Mountain farmer & Chairman of the agricultural community "Niedertal"

Hermann Götsch, born in Merano in 1975, grew up on the Obergamp farm in Vernagt in the Schnalstal valley. Under the same roof lives a “dynasty” of farmers/breeders who have been dealing with sheep for generations. His father Konrad is the former president of the Niedertal agricultural community, which has managed and cultivated the extensive alpine pastures in the Ötztal since 1514.

As the farmer of the farm, he had 80 sheep that spent the summer in the Ötztal, while in spring and autumn he kept them on the slopes of the Prettberg above the Obergamp farm that he leased. Konrad accompanied the herds past the Similaun hut countless times and remembers that at that time the glacier itself washed around the hut and it took more than an hour to cross it.

The weather was not good several times and in 1979 a terrible storm killed 70 sheep! Hermann, his son, accompanied the sheep for the first time in 1983, when he was only 8 years old, and then for decades, and he remembers that the entire crossing has now been made without setting foot on the glacier! As he was quite strong, he had the task of carrying the lambs born along the route or those that were too weak in a special basket on his shoulders. But he also fondly remembers certain evenings, even playing the accordion, in the old shepherd’s hut, destroyed by an avalanche in 2011. Then he proudly tells us that it was immediately rebuilt with the help of craftsmen and companies from the Schnalstal valley and is now a gem, equipped with an ecological sewage treatment plant and a turbine to generate the necessary electricity.

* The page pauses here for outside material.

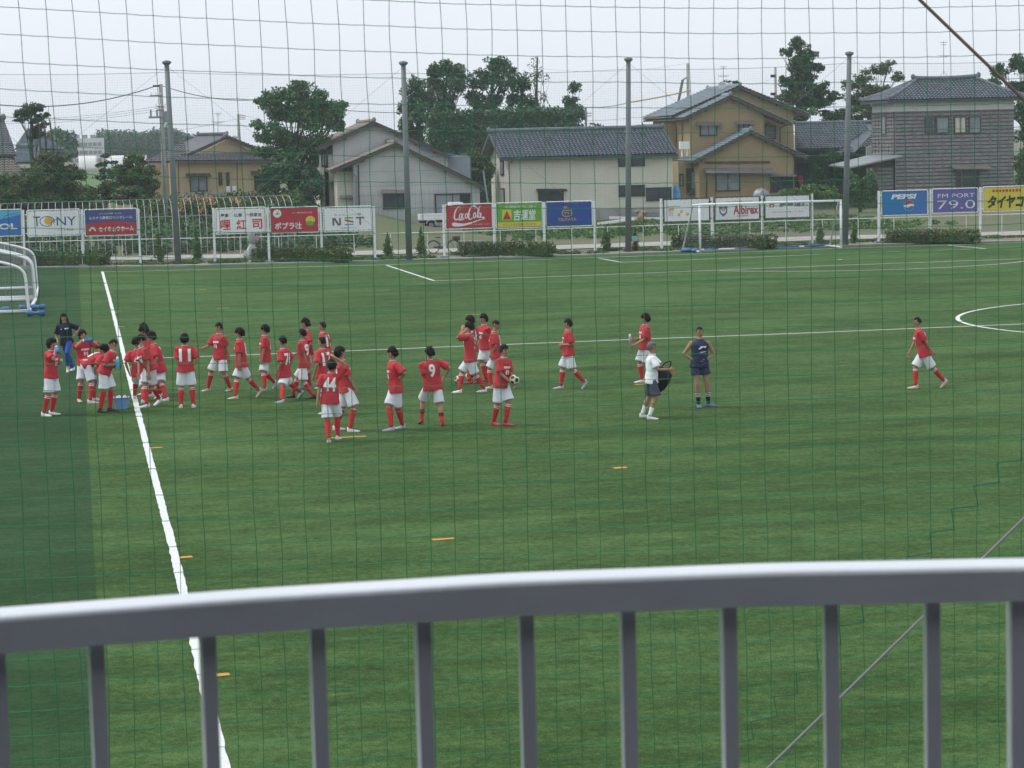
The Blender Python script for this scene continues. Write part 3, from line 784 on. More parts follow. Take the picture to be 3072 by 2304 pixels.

He inherited the farm in 2005 and now keeps around 30 sheep. Meanwhile, his son Manuel, who brought the sheep to Ötztal for the first time at the age of 6, not only helps with the work on the farm, but also spends the whole summer alone in the new shepherd’s hut. It is only at the beginning of September, when the sheep have to be rounded up in a large and impassable area, that he gets help from many employees. A very strenuous job that, as Hermann says, would not be possible without the help of well-trained dogs!